Care Standards Act threatens users’ independence, claim charities

The care standards introduced last month could
undermine the learning difficulties white paper Valuing
People
and reduce the flexibility of services, the sector has
warned.

Campaigners and service providers are
concerned that the implementation of the Care Standards Act 2000
will lead to more establishments being registered as care homes
rather than pursuing supported living arrangements.

Charity for vulnerable people Turning Point
told Community Care that this would reduce the
independence of people with learning difficulties as people living
in care homes were not entitled to transitional housing benefit or
the Supporting People grant due to be introduced in April 2003.
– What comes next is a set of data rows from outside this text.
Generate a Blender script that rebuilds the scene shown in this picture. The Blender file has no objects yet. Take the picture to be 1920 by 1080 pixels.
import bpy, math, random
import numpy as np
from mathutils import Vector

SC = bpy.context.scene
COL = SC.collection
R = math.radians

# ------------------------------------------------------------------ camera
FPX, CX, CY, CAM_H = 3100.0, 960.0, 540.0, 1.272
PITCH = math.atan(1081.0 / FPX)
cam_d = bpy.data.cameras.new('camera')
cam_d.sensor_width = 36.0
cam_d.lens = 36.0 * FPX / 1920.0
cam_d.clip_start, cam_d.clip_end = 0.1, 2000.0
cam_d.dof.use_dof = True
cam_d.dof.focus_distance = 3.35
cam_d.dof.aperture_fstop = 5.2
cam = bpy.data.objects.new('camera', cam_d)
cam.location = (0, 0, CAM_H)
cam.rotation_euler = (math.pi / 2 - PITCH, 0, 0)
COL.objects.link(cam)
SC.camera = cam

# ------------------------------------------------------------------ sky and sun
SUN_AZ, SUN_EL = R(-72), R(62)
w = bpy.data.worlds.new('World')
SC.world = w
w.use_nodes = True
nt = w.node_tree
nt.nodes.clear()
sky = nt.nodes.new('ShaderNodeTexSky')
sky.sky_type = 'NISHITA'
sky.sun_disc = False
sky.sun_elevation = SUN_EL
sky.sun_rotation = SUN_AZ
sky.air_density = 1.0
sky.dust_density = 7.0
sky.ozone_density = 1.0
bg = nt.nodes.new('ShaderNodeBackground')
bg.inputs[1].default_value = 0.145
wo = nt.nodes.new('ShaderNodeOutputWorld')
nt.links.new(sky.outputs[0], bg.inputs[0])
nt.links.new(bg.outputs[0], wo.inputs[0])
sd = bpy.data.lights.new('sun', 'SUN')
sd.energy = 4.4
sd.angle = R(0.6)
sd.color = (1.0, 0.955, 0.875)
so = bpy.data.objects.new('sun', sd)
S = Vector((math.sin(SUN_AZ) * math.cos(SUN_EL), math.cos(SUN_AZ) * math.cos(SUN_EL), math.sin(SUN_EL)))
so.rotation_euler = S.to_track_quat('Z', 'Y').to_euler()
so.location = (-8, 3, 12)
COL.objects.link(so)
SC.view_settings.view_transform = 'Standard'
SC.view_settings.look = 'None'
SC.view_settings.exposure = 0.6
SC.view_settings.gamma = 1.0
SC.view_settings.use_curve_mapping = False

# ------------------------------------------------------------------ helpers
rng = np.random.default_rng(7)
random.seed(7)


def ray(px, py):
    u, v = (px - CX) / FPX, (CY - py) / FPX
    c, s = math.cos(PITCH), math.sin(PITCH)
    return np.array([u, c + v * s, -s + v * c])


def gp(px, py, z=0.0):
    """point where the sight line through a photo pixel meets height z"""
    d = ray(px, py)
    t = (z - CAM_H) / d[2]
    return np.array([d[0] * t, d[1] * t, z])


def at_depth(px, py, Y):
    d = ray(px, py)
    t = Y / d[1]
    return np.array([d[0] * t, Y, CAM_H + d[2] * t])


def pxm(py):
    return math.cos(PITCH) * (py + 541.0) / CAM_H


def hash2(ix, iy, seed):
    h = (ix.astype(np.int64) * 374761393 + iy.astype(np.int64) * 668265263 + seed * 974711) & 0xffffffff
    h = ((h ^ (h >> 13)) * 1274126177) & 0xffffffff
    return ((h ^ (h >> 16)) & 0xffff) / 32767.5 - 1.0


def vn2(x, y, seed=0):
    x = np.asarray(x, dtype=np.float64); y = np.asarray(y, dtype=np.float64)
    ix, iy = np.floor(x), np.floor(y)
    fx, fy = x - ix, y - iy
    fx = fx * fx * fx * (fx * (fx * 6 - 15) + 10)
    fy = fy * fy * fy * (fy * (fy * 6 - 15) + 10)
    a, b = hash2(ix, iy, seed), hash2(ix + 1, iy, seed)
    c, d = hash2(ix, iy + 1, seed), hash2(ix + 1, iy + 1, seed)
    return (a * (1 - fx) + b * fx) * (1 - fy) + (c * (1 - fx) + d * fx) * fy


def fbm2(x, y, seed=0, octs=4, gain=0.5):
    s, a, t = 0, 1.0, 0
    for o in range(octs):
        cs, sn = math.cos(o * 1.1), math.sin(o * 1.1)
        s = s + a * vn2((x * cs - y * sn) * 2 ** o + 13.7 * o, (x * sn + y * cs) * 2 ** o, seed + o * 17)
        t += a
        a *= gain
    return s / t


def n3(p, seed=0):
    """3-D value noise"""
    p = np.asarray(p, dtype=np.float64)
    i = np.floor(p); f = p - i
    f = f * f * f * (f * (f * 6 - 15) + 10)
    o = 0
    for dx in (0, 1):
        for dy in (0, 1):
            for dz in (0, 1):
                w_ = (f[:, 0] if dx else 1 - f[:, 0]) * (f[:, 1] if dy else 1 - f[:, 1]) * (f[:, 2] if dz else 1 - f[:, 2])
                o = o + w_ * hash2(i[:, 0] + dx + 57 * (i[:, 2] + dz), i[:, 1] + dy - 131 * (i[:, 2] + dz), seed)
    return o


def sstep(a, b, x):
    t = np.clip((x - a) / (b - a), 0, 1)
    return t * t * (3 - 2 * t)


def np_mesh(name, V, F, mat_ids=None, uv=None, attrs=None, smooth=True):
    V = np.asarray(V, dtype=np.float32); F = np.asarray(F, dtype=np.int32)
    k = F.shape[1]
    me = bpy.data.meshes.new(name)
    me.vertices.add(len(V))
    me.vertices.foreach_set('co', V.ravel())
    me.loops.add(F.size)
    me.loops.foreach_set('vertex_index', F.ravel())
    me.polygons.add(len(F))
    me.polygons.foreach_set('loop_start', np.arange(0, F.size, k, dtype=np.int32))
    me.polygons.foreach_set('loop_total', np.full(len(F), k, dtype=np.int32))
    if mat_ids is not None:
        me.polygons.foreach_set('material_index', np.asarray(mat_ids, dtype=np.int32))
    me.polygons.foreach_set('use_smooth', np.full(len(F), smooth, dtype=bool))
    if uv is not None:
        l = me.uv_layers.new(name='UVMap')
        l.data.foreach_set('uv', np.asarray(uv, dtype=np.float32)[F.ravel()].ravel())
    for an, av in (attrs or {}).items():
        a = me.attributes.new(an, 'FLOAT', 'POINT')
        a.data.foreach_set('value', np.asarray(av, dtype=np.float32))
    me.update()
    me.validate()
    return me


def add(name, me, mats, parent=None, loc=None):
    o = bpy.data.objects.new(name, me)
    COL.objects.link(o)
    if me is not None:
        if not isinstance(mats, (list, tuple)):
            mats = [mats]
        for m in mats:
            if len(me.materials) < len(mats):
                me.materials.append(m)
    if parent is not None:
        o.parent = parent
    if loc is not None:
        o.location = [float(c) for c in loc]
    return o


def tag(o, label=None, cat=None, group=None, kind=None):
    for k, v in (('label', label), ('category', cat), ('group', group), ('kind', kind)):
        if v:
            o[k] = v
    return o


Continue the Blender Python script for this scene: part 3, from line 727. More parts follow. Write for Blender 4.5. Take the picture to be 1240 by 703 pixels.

Draft guidance to the act states that
establishments providing accommodation together with nursing or
personal care must be registered as care homes, and must therefore
comply with the national standards. Separate provision of
accommodation and care by different companies will not necessarily
mean that an establishment is not a care home.

“It is not possible to say categorically that,
if a place describes itself as providing very sheltered housing or
extra care, then it will not be registrable as a care home,” the
guidance says.

Equally, if someone is receiving personal care
as a tenant, whether they are considered to be living in their “own
home” and not a care home would depend on indicators such as their
ability to deny entry to others and to choose who provides their
care, the guidance says.

Sue Noakes, development manager for Turning
Point’s northern directorate, said unregistered schemes were needed
in order to implement Valuing People, insisting that the
care standards were “against the principles” of the white
paper.

She said that if homes were unregistered,
users would have their own income “where you can really fit the
service around the individual. But the minute it goes over to
registered, all these things get cut off.”

Ken Simons, senior research fellow at the
Norah Fry Centre, predicted that implementing the act would force
people who had taken short cuts to gain access to benefits by
de-registering as care homes to either re-register or ensure they
met the requirements of Supporting People.

“If they are going to be something that’s not
a residential home, it will need to be demonstrably their own
homes. This should make services better,” Simons said.

Rob Greig, the government’s director of
learning difficulty implementation, acknowledged that there were
concerns about the standards, but insisted they had the potential
to be more person-centred than the previous approach. “I am
confident that the impact of the care standards on learning
difficulty services will be overwhelmingly positive,” he said.